> JOB:
Select every line below containing the word "Roughness".

> INFORMATION SUPPLIED:
+===+

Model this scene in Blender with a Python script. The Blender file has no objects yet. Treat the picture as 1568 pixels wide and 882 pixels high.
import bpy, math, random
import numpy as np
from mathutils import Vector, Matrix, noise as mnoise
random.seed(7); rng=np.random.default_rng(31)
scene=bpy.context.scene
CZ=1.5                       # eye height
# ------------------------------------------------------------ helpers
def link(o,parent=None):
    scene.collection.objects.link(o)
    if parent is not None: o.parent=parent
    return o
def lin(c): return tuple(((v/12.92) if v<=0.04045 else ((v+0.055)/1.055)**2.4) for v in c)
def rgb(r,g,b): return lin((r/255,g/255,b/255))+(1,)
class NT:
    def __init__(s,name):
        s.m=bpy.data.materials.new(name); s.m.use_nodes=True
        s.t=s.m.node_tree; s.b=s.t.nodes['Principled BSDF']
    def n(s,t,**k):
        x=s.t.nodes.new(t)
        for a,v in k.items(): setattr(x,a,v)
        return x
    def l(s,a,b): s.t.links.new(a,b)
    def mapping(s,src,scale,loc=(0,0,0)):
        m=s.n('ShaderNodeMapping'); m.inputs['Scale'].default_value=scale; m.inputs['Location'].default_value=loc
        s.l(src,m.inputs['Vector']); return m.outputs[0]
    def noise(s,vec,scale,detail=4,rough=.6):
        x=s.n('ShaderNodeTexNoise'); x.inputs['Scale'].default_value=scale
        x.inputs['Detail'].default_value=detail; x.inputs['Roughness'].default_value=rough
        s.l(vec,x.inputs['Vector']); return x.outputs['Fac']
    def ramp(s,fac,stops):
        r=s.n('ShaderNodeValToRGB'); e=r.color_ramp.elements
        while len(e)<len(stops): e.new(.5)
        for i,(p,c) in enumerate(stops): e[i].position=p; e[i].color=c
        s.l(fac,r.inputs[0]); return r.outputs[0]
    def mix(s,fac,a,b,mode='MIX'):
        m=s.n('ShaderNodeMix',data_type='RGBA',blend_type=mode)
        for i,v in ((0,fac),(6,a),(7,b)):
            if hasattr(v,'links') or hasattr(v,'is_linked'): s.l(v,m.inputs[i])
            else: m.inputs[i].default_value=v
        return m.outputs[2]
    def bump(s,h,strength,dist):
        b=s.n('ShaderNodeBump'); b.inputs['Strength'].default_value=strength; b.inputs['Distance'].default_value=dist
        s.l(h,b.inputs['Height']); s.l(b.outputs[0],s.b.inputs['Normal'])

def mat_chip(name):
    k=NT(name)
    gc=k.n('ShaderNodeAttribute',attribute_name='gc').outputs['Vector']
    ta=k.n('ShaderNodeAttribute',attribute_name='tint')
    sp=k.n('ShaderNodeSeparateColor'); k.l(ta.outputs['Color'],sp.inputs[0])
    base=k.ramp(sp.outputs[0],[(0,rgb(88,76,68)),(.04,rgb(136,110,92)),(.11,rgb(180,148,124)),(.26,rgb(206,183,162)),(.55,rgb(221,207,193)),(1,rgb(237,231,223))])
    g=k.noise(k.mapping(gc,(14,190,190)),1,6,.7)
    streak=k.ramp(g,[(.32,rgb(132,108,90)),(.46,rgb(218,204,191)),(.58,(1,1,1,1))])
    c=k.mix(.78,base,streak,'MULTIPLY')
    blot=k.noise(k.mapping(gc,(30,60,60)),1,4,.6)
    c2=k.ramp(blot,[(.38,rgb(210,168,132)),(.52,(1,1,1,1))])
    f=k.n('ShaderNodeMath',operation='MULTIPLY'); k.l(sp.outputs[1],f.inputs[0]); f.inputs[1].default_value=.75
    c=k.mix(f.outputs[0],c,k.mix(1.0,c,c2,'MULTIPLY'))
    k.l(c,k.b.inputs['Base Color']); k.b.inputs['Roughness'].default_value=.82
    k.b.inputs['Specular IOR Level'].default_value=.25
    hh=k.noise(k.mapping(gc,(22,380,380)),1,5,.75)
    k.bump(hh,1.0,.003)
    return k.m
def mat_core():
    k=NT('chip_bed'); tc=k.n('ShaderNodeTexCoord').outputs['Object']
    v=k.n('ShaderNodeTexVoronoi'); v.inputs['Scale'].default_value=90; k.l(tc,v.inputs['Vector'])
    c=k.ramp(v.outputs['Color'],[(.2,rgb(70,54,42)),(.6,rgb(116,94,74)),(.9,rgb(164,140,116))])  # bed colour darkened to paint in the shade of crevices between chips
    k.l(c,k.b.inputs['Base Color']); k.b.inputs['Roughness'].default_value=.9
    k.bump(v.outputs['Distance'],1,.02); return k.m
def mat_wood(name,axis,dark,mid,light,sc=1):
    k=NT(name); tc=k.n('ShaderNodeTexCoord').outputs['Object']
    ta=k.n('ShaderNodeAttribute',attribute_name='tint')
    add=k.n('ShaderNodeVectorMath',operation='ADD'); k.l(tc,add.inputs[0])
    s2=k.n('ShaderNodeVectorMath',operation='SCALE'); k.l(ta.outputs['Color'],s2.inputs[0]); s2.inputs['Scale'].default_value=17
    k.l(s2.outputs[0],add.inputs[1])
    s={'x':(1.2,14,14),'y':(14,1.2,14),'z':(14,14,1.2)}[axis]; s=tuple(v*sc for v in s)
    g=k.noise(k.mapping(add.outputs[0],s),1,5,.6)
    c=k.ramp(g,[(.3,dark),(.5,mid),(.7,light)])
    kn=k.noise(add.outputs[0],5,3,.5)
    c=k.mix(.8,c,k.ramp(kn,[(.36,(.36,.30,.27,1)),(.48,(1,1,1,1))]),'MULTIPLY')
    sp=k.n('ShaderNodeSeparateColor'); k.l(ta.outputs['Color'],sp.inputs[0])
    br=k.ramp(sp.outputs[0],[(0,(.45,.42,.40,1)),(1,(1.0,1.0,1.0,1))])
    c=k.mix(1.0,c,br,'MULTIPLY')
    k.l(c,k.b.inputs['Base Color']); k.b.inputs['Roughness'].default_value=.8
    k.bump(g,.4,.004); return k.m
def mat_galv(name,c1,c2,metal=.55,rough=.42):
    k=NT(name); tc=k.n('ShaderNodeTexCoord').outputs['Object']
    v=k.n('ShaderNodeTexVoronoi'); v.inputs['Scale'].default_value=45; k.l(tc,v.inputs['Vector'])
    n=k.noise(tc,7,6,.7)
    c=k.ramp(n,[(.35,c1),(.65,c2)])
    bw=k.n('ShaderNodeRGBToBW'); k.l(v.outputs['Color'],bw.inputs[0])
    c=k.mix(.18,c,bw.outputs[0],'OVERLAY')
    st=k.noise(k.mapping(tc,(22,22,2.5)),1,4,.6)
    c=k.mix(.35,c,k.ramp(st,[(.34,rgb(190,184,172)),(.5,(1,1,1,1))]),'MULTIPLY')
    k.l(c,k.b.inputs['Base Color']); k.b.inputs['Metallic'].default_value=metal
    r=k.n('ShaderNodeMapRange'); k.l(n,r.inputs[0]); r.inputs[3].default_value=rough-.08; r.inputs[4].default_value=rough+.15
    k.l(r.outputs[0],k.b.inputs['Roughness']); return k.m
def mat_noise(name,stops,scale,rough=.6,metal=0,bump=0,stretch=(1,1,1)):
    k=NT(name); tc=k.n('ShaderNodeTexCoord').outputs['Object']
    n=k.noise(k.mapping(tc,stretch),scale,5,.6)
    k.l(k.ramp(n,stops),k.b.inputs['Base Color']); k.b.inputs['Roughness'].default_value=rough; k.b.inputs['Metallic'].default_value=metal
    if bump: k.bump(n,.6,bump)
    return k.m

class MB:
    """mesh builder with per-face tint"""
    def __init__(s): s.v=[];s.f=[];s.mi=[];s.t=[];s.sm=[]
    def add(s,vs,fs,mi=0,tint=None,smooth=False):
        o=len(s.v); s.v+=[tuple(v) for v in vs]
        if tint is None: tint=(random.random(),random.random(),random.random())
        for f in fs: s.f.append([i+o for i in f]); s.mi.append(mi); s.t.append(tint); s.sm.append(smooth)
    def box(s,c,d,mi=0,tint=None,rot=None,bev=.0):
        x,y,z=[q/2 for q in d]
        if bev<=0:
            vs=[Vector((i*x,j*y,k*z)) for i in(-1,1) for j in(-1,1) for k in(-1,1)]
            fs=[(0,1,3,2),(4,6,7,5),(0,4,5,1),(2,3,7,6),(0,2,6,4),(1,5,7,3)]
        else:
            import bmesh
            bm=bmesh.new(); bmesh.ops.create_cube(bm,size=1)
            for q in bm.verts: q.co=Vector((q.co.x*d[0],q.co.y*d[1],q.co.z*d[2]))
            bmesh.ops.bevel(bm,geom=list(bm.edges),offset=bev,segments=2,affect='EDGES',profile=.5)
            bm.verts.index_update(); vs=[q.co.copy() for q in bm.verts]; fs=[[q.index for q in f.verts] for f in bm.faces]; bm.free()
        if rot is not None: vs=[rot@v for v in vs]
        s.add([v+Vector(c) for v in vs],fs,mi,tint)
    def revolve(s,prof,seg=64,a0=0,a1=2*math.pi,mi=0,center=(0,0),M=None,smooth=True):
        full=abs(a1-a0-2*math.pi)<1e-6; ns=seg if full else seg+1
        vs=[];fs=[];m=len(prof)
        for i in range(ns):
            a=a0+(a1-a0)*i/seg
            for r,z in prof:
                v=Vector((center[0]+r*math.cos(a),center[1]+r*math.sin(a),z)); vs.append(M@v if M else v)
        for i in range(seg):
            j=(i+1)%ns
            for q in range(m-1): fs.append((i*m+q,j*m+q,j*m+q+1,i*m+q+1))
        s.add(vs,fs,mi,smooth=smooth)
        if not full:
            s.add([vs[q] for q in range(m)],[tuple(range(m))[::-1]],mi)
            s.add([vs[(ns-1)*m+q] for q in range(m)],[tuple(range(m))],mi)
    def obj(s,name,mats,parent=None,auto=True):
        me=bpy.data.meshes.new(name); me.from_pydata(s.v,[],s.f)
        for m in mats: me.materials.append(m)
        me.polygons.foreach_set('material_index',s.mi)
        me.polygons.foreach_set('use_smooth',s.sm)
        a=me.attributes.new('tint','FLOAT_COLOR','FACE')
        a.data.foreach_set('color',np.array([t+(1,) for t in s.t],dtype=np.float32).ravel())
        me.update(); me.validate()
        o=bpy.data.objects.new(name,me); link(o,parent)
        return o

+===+

> COMPLETED TASK:
        x.inputs['Detail'].default_value=detail; x.inputs['Roughness'].default_value=rough
    k.l(c,k.b.inputs['Base Color']); k.b.inputs['Roughness'].default_value=.82
    k.l(c,k.b.inputs['Base Color']); k.b.inputs['Roughness'].default_value=.9
    k.l(c,k.b.inputs['Base Color']); k.b.inputs['Roughness'].default_value=.8
    k.l(r.outputs[0],k.b.inputs['Roughness']); return k.m
    k.l(k.ramp(n,stops),k.b.inputs['Base Color']); k.b.inputs['Roughness'].default_value=rough; k.b.inputs['Metallic'].default_value=metal